Write out, exactly as given, every line from the one holding "('dense', 806, 624, 9, 42, L_MID, 'small" to the one holding "tree('shrub', u, vt, fy(u, d), w, mat, label, G_C, 'shrub')", including both.

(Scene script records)
--- begin ---

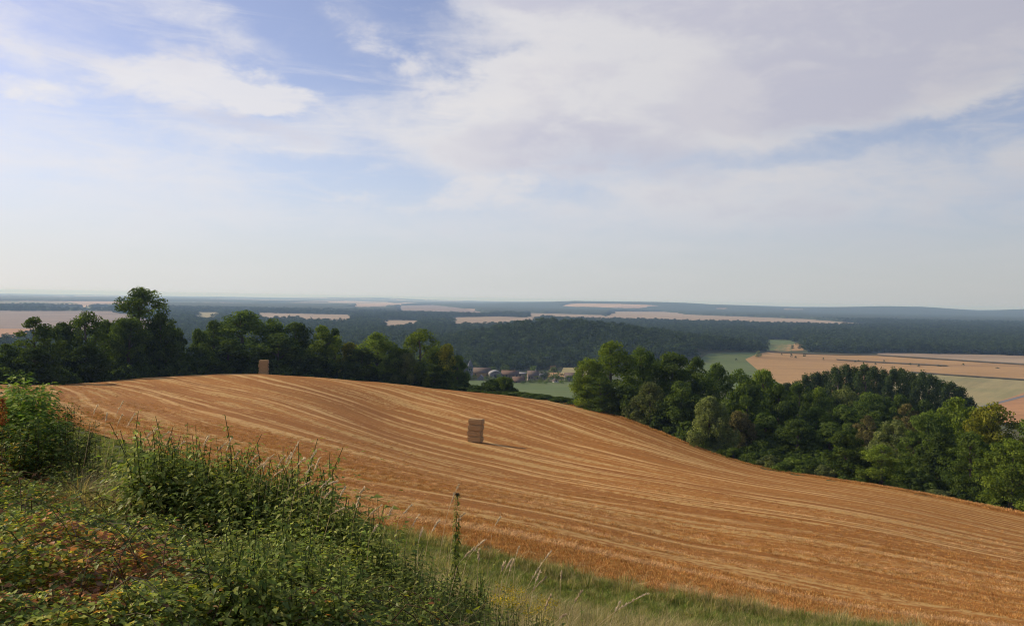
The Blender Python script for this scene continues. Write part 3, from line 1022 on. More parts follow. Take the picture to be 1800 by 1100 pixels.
def tree(kind, u, vtop, y, wpx, mat, label, group, cat='tree'):
    x = ux(u, y)
    top = at(u, vtop, y)[2]
    h = top - gz1(x, y)
    return plant(kind, x, y, max(h, 0.8), wpx / FPX * y, mat, label, group, cat)


def fy(u, d):
    return float(edge_y(FAR, np.array([float(u)]))[0]) + d


G_L = 'trees along the far edge of the stubble field'
for (kind, u, vt, d, w, mat, label) in [
    ('dense', 12, 604, 14, 70, L_DARK, 'low dark bushy tree at the left end of the tree line'),
    ('airy', 62, 556, 10, 92, L_MID, 'dark tree with ragged open twigs on top, second from the left in the line'),
    ('dense', 108, 567, 16, 74, L_DARK, 'dark rounded tree between the ragged tree and the pointed one'),
    ('broad', 152, 545, 11, 92, L_MID, 'peaked green tree on the left of the tallest tree'),
    ('dense', 190, 563, 17, 66, L_DARK, 'dark tree filling the dip just left of the tallest tree'),
    ('tall', 248, 503, 14, 128, L_MID, 'tallest tree of the line with an open crown standing against the sky'),
    ('broad', 228, 556, 7, 84, L_DARK, 'dark leafy lower tree in front of the tallest tree'),
    ('dense', 282, 552, 9, 84, L_DARK, 'dark tree under the right shoulder of the tallest tree'),
    ('dense', 312, 578, 16, 50, L_DARK, 'small dark tree left of the notch in the tree line'),
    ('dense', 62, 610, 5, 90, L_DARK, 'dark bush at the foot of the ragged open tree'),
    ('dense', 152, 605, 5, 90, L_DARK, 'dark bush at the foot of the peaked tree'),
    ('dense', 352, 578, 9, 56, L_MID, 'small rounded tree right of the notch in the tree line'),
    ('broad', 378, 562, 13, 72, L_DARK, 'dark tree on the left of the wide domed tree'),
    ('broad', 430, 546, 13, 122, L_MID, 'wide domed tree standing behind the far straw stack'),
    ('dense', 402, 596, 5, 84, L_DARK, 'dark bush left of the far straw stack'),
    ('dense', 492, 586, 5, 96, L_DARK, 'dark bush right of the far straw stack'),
    ('broad', 482, 558, 15, 76, L_MID, 'green tree at the right shoulder of the wide domed tree'),
    ('broad', 522, 564, 12, 70, L_DARK, 'dark tree left of the sunlit yellow-green tree'),
    ('broad', 566, 571, 8, 76, L_BRIGHT, 'rounded yellow-green sunlit tree in the middle of the tree line'),
    ('cone', 590, 576, 15, 46, L_DARK, 'narrow dark pointed tree behind the yellow-green one'),
    ('dense', 618, 601, 9, 60, L_YELLOW, 'small yellowing tree right of the narrow dark tree'),
    ('broad', 664, 584, 8, 92, L_BRIGHT, 'broad fresh green tree with a sunlit flat top'),
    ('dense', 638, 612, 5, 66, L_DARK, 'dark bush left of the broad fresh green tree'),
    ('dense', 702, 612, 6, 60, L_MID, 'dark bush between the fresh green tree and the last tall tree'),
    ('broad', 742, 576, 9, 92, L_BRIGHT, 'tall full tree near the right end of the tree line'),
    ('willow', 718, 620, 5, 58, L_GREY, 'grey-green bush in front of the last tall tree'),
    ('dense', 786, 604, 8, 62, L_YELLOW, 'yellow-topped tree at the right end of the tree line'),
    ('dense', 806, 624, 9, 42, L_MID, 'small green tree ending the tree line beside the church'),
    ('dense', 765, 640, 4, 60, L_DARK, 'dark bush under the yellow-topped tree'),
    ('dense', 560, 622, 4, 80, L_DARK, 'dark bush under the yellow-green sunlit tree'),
]:
    tree(kind, u, vt, fy(u, d), w, mat, label, G_L)

G_C = 'bushes on the crest in front of the village'
for (u, vt, d, w, mat, label) in [
    (838, 676, 4, 34, L_DARK, 'small low bush on the crest below the church'),
    (868, 666, 5, 46, L_DARK, 'dark bush on the crest, left of the pair before the village'),
    (890, 662, 6, 42, L_MID, 'green bush on the crest, right of the pair before the village'),
    (812, 668, 5, 36, L_DARK, 'dark bush at the right foot of the tree line'),
]:
    tree('shrub', u, vt, fy(u, d), w, mat, label, G_C, 'shrub')

G_R = 'trees of the wood right of the stubble field'
for (kind, u, vt, y, w, mat, label) in [
    ('layered', 1078, 597, 165, 118, L_BRIGHT, 'tall spreading robinia at the left corner of the right-hand wood'),
    ('layered', 1036, 624, 160, 66, L_BRIGHT, 'lower robinia leaning out at the left end of the right-hand wood'),
    ('layered', 1060, 660, 157, 74, L_MID, 'bushy robinia low at the left end of the right-hand wood'),
    ('layered', 1128, 607, 172, 84, L_MID, 'robinia just right of the tall corner robinia'),
    ('broad', 1184, 617, 164, 100, L_MID, 'round-topped tree right of the two tall robinias'),
    ('broad', 1226, 626, 170, 74, L_MID, 'tree with a flat crown before the green crop field'),
    ('willow', 1148, 672, 149, 82, L_GREY, 'pale green bushy tree in front of the robinias'),
    ('dense', 1104, 676, 155, 80, L_DARK, 'dark bush under the tall corner robinia'),
    ('dense', 1200, 670, 146, 86, L_DARK, 'dark bush behind the pale willow'),
    ('broad', 1262, 638, 176, 80, L_MID, 'tree below the green crop field'),
    ('broad', 1302, 646, 178, 80, L_MID, 'dull green tree left of the light-topped one'),
    ('broad', 1344, 646, 172, 66, L_BRIGHT, 'light-topped tree against the wheat field'),
    ('willow', 1252, 697, 133, 86, L_GREY, 'pale round willow at the edge of the stubble'),
    ('dense', 1318, 668, 150, 98, L_MID, 'broad dull tree behind the pale round willow'),
    ('dense', 1306, 722, 139, 62, L_DRY, 'small brownish tree right of the pale round willow'),
    ('dense', 1372, 676, 160, 80, L_DARK, 'dark tree under the light-topped tree'),
    ('dense', 1352, 726, 140, 90, L_DARK, 'dark bush in the shaded hollow of the wood'),
    ('dense', 1408, 736, 134, 92, L_DARK, 'dark bush left of the round hazel'),
    ('broad', 1408, 672, 185, 70, L_MID, 'tree at the left foot of the poplar stand'),
    ('broad', 1446, 680, 186, 72, L_BRIGHT, 'light green tree in front of the poplar stand'),
    ('broad', 1490, 676, 186, 76, L_GREY, 'grey-green tree in front of the middle poplars'),
    ('broad', 1536, 688, 180, 76, L_MID, 'rounded tree in front of the right poplars'),
    ('broad', 1584, 692, 178, 76, L_MID, 'rounded tree second before the right poplars'),
    ('broad', 1628, 702, 176, 70, L_DARK, 'dark tree below the end of the poplar stand'),
    ('dense', 1440, 716, 158, 86, L_MID, 'rounded tree in the middle of the wood, left one'),
    ('dense', 1492, 712, 156, 86, L_MID, 'rounded tree in the middle of the wood, centre one'),
    ('dense', 1544, 722, 150, 84, L_DARK, 'dark rounded tree in the middle of the wood'),
    ('airy', 1530, 728, 136, 62, L_DRY, 'thin half-dry tree in the middle of the wood'),
    ('airy', 1600, 708, 140, 66, L_DRY, 'thin olive-brown tree left of the big front robinias'),
    ('dense', 1466, 742, 138, 84, L_DARK, 'dark bush behind the round hazel'),
    ('dense', 1492, 757, 115, 84, L_MID, 'round hazel bush at the edge of the stubble'),
    ('layered', 1556, 778, 111, 80, L_BRIGHT, 'fresh green tree right of the round hazel'),
    ('dense', 1576, 738, 124, 84, L_GREY, 'grey-green tree behind the fresh green tree'),
    ('layered', 1640, 714, 120, 92, L_MID, 'robinia left in the front group on the right'),
    ('layered', 1690, 696, 124, 100, L_BRIGHT, 'tall robinia in the middle of the front group'),
    ('layered', 1752, 704, 117, 112, L_YELLOW, 'yellow-topped robinia in the front group'),
    ('dense', 1660, 760, 112, 90, L_DARK, 'dark bush under the front group of robinias'),
    ('layered', 1716, 756, 104, 90, L_MID, 'low robinia at the edge of the stubble near the frame'),
    ('layered', 1786, 764, 99, 104, L_BRIGHT, 'large robinia cut by the right edge of the picture'),
    ('layered', 1840, 720, 104, 110, L_MID, 'robinia half hidden at the right edge of the picture'),
]:
    tree(kind, u, vt, y, w, mat, label, G_R)

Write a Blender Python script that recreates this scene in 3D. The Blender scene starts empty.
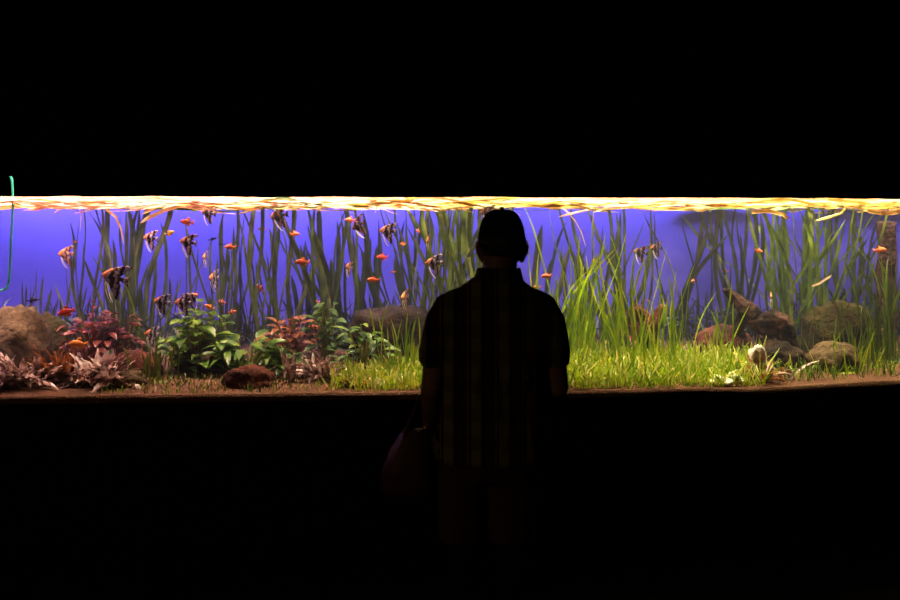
import bpy, bmesh, math, random
from mathutils import Vector, Matrix, noise
R = random.Random(7)
rad = math.radians
sc = bpy.context.scene
col = sc.collection

# ------------------------------------------------------------------ helpers
def lin(h):
    h = h.lstrip('#')
    c = [int(h[i:i+2], 16)/255 for i in (0, 2, 4)]
    return tuple(((v/12.92) if v <= .04045 else ((v+.055)/1.055)**2.4) for v in c) + (1,)

class MB:
    """collects shapes, builds ONE mesh object"""
    def __init__(s): s.v = []; s.f = []; s.m = []; s.cur = 0
    def add(s, vs, fs):
        o = len(s.v); s.v += [tuple(v) for v in vs]
        for f in fs: s.f.append([o+i for i in f]); s.m.append(s.cur)
    def box(s, c, d, rot=None):
        vs = [Vector((x*d[0]/2, y*d[1]/2, z*d[2]/2)) for x in (-1,1) for y in (-1,1) for z in (-1,1)]
        if rot is not None: vs = [rot @ v for v in vs]
        vs = [v+Vector(c) for v in vs]
        s.add(vs, [(0,1,3,2),(4,6,7,5),(0,4,5,1),(2,3,7,6),(0,2,6,4),(1,5,7,3)])
    def prism(s, poly, z0, z1):
        n = len(poly)
        vs = [(x,y,z0) for x,y in poly] + [(x,y,z1) for x,y in poly]
        fs = [tuple(range(n-1,-1,-1)), tuple(range(n,2*n))] + [(i,(i+1)%n,(i+1)%n+n,i+n) for i in range(n)]
        s.add(vs, fs)
    def rings(s, rings, cap=True):
        n = len(rings[0]); vs = [p for r in rings for p in r]; fs = []
        for k in range(len(rings)-1):
            for i in range(n):
                a = k*n+i; b = k*n+(i+1)%n
                fs.append((a, b, b+n, a+n))
        if cap:
            fs.append(tuple(range(n-1,-1,-1))); fs.append(tuple(range((len(rings)-1)*n, len(rings)*n)))
        s.add(vs, fs)
    def tube(s, path, radii, n=8, up=Vector((0,0,1)), flat=1.0, dome=True):
        path = [Vector(p) for p in path]
        if not hasattr(radii, '__len__'): radii = [radii]*len(path)
        rs = []
        N = len(path); prev = None
        for i, p in enumerate(path):
            t = (path[min(i+1,N-1)] - path[max(i-1,0)]).normalized()
            u = prev if prev is not None else (up if abs(t.dot(up)) < .95 else Vector((1,0,0)))
            a = (u - t*u.dot(t)).normalized(); b = t.cross(a); prev = a
            r = radii[i]
            ring = [p + (a*math.cos(2*math.pi*k/n)*flat + b*math.sin(2*math.pi*k/n))*r for k in range(n)]
            if dome and i == 0:
                for q in (.35, .8):
                    rs.append([p - t*r*math.sqrt(1-q*q) + (w-p)*q for w in ring])
            rs.append(ring)
            if dome and i == N-1:
                for q in (.8, .35):
                    rs.append([p + t*r*math.sqrt(1-q*q) + (w-p)*q for w in ring])
        s.rings(rs)
    def ell(s, c, d, nu=16, nv=10, rot=None):
        rs = []
        for j in range(nv+1):
            th = math.pi*(j/nv); th = min(max(th, .06), math.pi-.06)
            ring = []
            for i in range(nu):
                ph = 2*math.pi*i/nu
                v = Vector((d[0]*math.sin(th)*math.cos(ph), d[1]*math.sin(th)*math.sin(ph), -d[2]*math.cos(th)))
                if rot is not None: v = rot @ v
                ring.append(v+Vector(c))
            rs.append(ring)
        s.rings(rs)
    def ribbon(s, path, width, prof=None, face=None, crease=.18, ruffle=0, rf=6):
        """leaf blade along a path, v-section; face = side direction"""
        N = len(path); vs = []; fs = []
        prof = prof or (lambda t: (1-.25*(1-t))*min(1, (1-t)*6)**.7 if t < 1 else .03)
        for i, p in enumerate(path):
            t = i/(N-1)
            tg = (path[min(i+1,N-1)]-path[max(i-1,0)]).normalized()
            sd = Vector(face); sd = sd - tg*sd.dot(tg)
            if sd.length < 1e-3: sd = tg.orthogonal()
            sd.normalize(); nm = tg.cross(sd)
            w = max(width*prof(t), .0006)/2
            rf1 = math.sin(t*rf*6.28)*ruffle*w; rf2 = math.cos(t*rf*6.28+1)*ruffle*w
            vs += [p - sd*w + nm*rf1, p - nm*w*crease*2, p + sd*w + nm*rf2]
        for i in range(N-1):
            a = 3*i
            fs += [(a,a+1,a+4,a+3), (a+1,a+2,a+5,a+4)]
        s.add(vs, fs)
    def build(s, name, mat, parent=None, smooth=True, loc=None):
        me = bpy.data.meshes.new(name); me.from_pydata(s.v, [], s.f); me.update()
        mats = mat if isinstance(mat, (list, tuple)) else [mat]
        for m in mats: me.materials.append(m)
        if len(mats) > 1: me.polygons.foreach_set('material_index', s.m)
        if smooth: me.polygons.foreach_set('use_smooth', [True]*len(me.polygons))
        o = bpy.data.objects.new(name, me); col.objects.link(o)
        if parent: o.parent = parent
        if loc is not None: o.location = loc
        return o

def tag(o, label=None, cat=None, group=None, kind=None):
    if label: o['label'] = label
    if cat: o['category'] = cat
    if group: o['group'] = group
    if kind: o['kind'] = kind
    return o
def empty(name, loc=(0,0,0), rot=(0,0,0)):
    o = bpy.data.objects.new(name, None); o.empty_display_size = .05
    col.objects.link(o); o.location = loc; o.rotation_euler = rot
    return o
def copy_tree(o, kids, parent=None):
    c = o.copy(); col.objects.link(c); c.parent = parent
    for ch in kids.get(o.name, []): copy_tree(ch, kids, c)
    return c
def kidmap(root):
    d = {}
    def rec(o):
        d[o.name] = list(o.children)
        for c in o.children: rec(c)
    rec(root); return d

# ------------------------------------------------------------------ materials
def newmat(name):
    m = bpy.data.materials.new(name); m.use_nodes = True
    nt = m.node_tree; nt.nodes.clear()
    out = nt.nodes.new('ShaderNodeOutputMaterial')
    return m, nt, out
def N(nt, t, **kw):
    n = nt.nodes.new(t)
    for k, v in kw.items():
        if k in n.inputs: n.inputs[k].default_value = v
        else: setattr(n, k, v)
    return n
def ramp(nt, cols, pos=None):
    r = nt.nodes.new('ShaderNodeValToRGB'); e = r.color_ramp.elements
    n = len(cols); pos = pos or [i/(n-1) for i in range(n)]
    e[0].position = pos[0]; e[0].color = cols[0]; e[1].position = pos[-1]; e[1].color = cols[-1]
    for i in range(1, n-1):
        k = e.new(pos[i]); k.color = cols[i]
    return r
def noisy(name, cols, scale=8, rough=.8, bump=.3, detail=6, pos=None, bscale=None, spec=.2, dist=.0):
    m, nt, out = newmat(name)
    tc = N(nt, 'ShaderNodeTexCoord'); no = N(nt, 'ShaderNodeTexNoise', Scale=scale, Detail=detail, Distortion=dist)
    nt.links.new(tc.outputs['Object'], no.inputs['Vector'])
    r = ramp(nt, [lin(c) for c in cols], pos or [.3+.4*i/(len(cols)-1) for i in range(len(cols))])
    nt.links.new(no.outputs['Fac'], r.inputs[0])
    b = N(nt, 'ShaderNodeBsdfPrincipled', Roughness=rough); b.inputs['Specular IOR Level'].default_value = spec
    nt.links.new(r.outputs[0], b.inputs['Base Color'])
    if bump:
        n2 = N(nt, 'ShaderNodeTexNoise', Scale=bscale or scale*2.5, Detail=8)
        nt.links.new(tc.outputs['Object'], n2.inputs['Vector'])
        bp = N(nt, 'ShaderNodeBump', Strength=bump, Distance=.02)
        nt.links.new(n2.outputs['Fac'], bp.inputs['Height']); nt.links.new(bp.outputs[0], b.inputs['Normal'])
    nt.links.new(b.outputs[0], out.inputs[0])
    return m
def plain(name, c, rough=.6, spec=.3, metal=0):
    m, nt, out = newmat(name)
    b = N(nt, 'ShaderNodeBsdfPrincipled', Roughness=rough, Metallic=metal); b.inputs['Base Color'].default_value = lin(c)
    b.inputs['Specular IOR Level'].default_value = spec
    nt.links.new(b.outputs[0], out.inputs[0]); return m
def leafmat(name, cols, trans=.4, scale=5, stretch=(1,1,.35), gloss=.06):
    """leaf: diffuse + translucent, patchy colour, a little sheen"""
    m, nt, out = newmat(name)
    tc = N(nt, 'ShaderNodeTexCoord'); mp = N(nt, 'ShaderNodeMapping'); mp.inputs['Scale'].default_value = stretch
    nt.links.new(tc.outputs['Object'], mp.inputs[0])
    no = N(nt, 'ShaderNodeTexNoise', Scale=scale*3, Detail=3)
    nt.links.new(mp.outputs[0], no.inputs['Vector'])
    r = ramp(nt, [lin(c) for c in cols], [.33+.34*i/(len(cols)-1) for i in range(len(cols))])
    nt.links.new(no.outputs['Fac'], r.inputs[0])
    d = N(nt, 'ShaderNodeBsdfDiffuse'); t = N(nt, 'ShaderNodeBsdfTranslucent'); g = N(nt, 'ShaderNodeBsdfGlossy', Roughness=.35)
    nt.links.new(r.outputs[0], d.inputs[0]); nt.links.new(r.outputs[0], t.inputs[0])
    a = N(nt, 'ShaderNodeMixShader'); a.inputs[0].default_value = trans
    nt.links.new(d.outputs[0], a.inputs[1]); nt.links.new(t.outputs[0], a.inputs[2])
    b = N(nt, 'ShaderNodeMixShader'); b.inputs[0].default_value = gloss
    nt.links.new(a.outputs[0], b.inputs[1]); nt.links.new(g.outputs[0], b.inputs[2])
    nt.links.new(b.outputs[0], out.inputs[0]); return m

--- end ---

* THE ANSWER:
    ('dense', 806, 624, 9, 42, L_MID, 'small green tree ending the tree line beside the church'),
    ('dense', 765, 640, 4, 60, L_DARK, 'dark bush under the yellow-topped tree'),
    ('dense', 560, 622, 4, 80, L_DARK, 'dark bush under the yellow-green sunlit tree'),
]:
    tree(kind, u, vt, fy(u, d), w, mat, label, G_L)

G_C = 'bushes on the crest in front of the village'
for (u, vt, d, w, mat, label) in [
    (838, 676, 4, 34, L_DARK, 'small low bush on the crest below the church'),
    (868, 666, 5, 46, L_DARK, 'dark bush on the crest, left of the pair before the village'),
    (890, 662, 6, 42, L_MID, 'green bush on the crest, right of the pair before the village'),
    (812, 668, 5, 36, L_DARK, 'dark bush at the right foot of the tree line'),
]:
    tree('shrub', u, vt, fy(u, d), w, mat, label, G_C, 'shrub')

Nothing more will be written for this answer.